Outra possível interpretação seria, por exemplo, a glosa de créditos relativos à aquisição de insumos por empresas que atuam exclusivamente ou preponderantemente na atividade de revenda, o que é bastante preocupante, especialmente após o STJ ter dado adequada interpretação ao conceito de “insumos essenciais” às atividades das empresas, quando do julgamento do Tema n° 779.

Além da variedade de interpretações possíveis em relação à nova restrição criada, outras questões que surgem são: quem definirá o que guarda ou não essa relação? Isso pode ser feito unilateralmente pela fiscalização, sem direito do contribuinte a comprovar o contrário?
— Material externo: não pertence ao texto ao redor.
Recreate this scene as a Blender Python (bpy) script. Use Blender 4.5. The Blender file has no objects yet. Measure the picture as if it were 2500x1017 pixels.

A nosso ver, esses questionamentos causam um cenário de expressiva insegurança jurídica, em especial por conta das consequências decorrentes de uma compensação ser considerada como “não declarada”, que podem ser assim resumidas:

  • A compensação é considerada “inexistente”, como se nunca tivesse sido feita, de modo que os débitos compensados serão cobrados do contribuinte, acrescidos de multa de mora (20%) e juros SELIC;
  • Não é possibilitada a defesa via Manifestação de Inconformidade, podendo o contribuinte se valer apenas do Recurso Hierárquico, medida que será julgada internamente no âmbito da Receita Federal, não sendo analisada pelas Delegacias Regionais de Julgamento e pelo CARF, além de não possuir efeito suspensivo e não ser considerado para fins de suspensão da exigibilidade do débito;
  • A impossibilidade de apresentação de defesa na via administrativa implica na necessidade de garantia do valor do exigido para possibilitar a discussão na esfera judicial;
  • Haverá aplicação de multa isolada de 75% sobre o valor do débito indevidamente compensado, por ser considerado como compensação não declarada[2];
  • Caso a Receita Federal entenda que a empresa atuou com dolo, fraude ou simulação, a multa aplicada será de 150%. Nesta mesma hipótese, também pode ser lavrada representação fiscal contra a empresa, incluindo a responsabilização penal dos sócios administradores.

 

Logo, embora a justificativa apresentada pelo Governo para a instituição das novas regras seja “reforçar o combate a fraudes tributárias”, parecendo uma simples medida de combate à evasão fiscal, o fato é que a deficiência na redação da norma – que deixa brechas para diversas interpretações – gera na realidade um cenário de preocupação e insegurança jurídica.

Assim, nos parece que essa nova restrição imposta pela MP – em especial caso seja mantida quando e se houver a conversão da medida em Lei – poderá levar diversos contribuintes a judicializar a questão.

[1] Disponível em: https://legis.senado.leg.br/sdleg-getter/documento?dm=9973021&ts=1749755801647&disposition=inline.

Acesso em: 12/06/25.

[2] Art. 18, §4º, da Lei 10.833/03 c/c art. 44, I, da Lei 9.430/96 e com o §1° do art. 75 da IN n° 2.055/21.